■ **CHALLENGE**:
Return each line holding the string "script".
++++ MATERIAL PROVIDED ++++
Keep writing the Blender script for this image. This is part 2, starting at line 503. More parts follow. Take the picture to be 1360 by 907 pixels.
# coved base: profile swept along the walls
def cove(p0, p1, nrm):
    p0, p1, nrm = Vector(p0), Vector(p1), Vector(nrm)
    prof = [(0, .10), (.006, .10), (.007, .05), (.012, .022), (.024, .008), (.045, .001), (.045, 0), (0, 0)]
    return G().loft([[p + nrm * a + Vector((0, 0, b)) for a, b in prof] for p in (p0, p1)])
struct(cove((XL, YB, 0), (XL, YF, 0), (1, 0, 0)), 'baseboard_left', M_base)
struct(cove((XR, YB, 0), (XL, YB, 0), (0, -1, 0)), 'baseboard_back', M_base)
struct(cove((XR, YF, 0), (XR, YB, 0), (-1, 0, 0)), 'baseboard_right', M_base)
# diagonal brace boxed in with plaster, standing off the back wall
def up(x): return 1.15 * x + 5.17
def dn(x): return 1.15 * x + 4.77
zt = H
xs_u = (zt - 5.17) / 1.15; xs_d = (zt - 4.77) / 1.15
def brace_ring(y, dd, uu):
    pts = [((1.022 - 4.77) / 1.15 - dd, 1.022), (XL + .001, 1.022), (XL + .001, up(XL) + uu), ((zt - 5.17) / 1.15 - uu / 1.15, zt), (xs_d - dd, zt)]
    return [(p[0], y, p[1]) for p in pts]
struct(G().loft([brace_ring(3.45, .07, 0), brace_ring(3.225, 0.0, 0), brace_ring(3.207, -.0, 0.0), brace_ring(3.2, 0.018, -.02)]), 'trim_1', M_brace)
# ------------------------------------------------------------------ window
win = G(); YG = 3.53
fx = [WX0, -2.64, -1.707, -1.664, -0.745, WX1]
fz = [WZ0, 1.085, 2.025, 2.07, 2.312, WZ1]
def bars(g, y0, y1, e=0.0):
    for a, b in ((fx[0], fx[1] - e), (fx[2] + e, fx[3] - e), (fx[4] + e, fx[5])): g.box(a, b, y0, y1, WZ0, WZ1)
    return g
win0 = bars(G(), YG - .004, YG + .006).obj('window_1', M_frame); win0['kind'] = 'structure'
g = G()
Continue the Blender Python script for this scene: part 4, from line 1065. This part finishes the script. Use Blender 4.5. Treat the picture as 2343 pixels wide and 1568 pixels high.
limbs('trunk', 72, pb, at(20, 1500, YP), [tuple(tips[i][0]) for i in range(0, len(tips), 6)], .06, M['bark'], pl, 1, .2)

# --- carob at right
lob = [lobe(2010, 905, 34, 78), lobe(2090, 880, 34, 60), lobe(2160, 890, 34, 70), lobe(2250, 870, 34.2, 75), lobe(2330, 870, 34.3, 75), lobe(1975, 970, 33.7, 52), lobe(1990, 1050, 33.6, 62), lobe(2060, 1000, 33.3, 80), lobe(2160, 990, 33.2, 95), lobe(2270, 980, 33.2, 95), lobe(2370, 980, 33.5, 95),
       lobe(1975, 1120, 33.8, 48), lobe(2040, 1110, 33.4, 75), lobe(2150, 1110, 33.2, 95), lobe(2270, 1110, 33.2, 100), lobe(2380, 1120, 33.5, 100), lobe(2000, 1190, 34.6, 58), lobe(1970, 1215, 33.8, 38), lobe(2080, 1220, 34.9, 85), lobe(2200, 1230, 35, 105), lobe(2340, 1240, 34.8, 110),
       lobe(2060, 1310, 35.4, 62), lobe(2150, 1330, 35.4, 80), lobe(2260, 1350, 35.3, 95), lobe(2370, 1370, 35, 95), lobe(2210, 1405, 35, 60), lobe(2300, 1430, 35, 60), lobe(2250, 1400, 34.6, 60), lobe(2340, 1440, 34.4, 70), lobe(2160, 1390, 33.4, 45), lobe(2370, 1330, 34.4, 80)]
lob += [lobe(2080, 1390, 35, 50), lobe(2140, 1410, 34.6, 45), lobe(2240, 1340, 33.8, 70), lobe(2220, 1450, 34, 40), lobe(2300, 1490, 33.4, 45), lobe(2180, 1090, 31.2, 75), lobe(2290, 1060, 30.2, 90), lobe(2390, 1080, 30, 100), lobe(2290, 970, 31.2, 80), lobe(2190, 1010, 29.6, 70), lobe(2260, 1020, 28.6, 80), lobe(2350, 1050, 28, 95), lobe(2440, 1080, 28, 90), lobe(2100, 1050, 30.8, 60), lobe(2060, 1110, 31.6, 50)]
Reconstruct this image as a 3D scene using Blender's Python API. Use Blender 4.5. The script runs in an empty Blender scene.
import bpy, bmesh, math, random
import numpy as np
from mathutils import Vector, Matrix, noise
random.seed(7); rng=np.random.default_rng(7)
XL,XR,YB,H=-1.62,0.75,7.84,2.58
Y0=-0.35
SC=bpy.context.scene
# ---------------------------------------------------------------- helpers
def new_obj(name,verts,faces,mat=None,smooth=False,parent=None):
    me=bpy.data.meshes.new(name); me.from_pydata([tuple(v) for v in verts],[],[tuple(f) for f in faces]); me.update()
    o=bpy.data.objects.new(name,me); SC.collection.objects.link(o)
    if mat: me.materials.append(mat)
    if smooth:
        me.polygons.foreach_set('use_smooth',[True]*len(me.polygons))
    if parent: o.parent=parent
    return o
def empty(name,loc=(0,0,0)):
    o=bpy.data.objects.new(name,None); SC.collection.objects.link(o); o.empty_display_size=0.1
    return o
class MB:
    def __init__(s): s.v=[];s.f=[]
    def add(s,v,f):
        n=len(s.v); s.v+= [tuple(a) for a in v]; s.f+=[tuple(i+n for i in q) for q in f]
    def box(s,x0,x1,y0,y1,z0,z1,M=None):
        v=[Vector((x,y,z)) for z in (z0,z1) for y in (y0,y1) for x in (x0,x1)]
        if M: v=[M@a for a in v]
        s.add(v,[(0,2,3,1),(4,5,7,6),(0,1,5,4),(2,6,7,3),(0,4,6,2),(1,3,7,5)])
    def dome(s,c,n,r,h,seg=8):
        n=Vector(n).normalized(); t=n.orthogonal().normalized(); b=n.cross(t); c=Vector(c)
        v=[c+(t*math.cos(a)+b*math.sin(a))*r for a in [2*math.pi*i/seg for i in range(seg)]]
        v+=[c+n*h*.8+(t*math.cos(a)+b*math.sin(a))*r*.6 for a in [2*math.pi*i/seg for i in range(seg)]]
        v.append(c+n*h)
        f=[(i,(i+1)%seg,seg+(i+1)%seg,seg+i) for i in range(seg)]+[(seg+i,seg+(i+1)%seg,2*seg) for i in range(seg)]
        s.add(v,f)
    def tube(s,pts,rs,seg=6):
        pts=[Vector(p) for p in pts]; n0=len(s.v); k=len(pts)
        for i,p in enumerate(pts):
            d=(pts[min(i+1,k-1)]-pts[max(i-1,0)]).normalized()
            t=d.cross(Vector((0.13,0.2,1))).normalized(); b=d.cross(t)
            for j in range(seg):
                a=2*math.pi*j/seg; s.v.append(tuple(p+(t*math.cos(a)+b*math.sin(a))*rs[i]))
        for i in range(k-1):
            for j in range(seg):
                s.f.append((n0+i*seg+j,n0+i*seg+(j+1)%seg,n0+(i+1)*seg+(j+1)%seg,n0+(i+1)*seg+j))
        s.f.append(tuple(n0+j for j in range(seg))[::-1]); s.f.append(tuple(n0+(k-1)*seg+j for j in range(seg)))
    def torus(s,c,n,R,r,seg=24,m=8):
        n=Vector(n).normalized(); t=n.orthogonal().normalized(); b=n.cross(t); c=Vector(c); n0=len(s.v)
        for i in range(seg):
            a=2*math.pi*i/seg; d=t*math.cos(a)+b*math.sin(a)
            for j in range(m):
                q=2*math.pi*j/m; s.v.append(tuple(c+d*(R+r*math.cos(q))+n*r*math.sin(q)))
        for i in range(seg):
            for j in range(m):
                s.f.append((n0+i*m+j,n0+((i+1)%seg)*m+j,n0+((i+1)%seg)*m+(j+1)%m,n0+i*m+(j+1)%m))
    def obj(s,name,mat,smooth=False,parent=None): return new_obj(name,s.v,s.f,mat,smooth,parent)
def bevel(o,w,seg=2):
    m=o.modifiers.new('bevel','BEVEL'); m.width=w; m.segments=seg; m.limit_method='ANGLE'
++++
■ **OUTPUT OF THE TASK**:
Keep writing the Blender script for this image. This is part 2, starting at line 503. More parts follow. Take the picture to be 1360 by 907 pixels.
Continue the Blender Python script for this scene: part 4, from line 1065. This part finishes the script. Use Blender 4.5. Treat the picture as 2343 pixels wide and 1568 pixels high.
Reconstruct this image as a 3D scene using Blender's Python API. Use Blender 4.5. The script runs in an empty Blender scene.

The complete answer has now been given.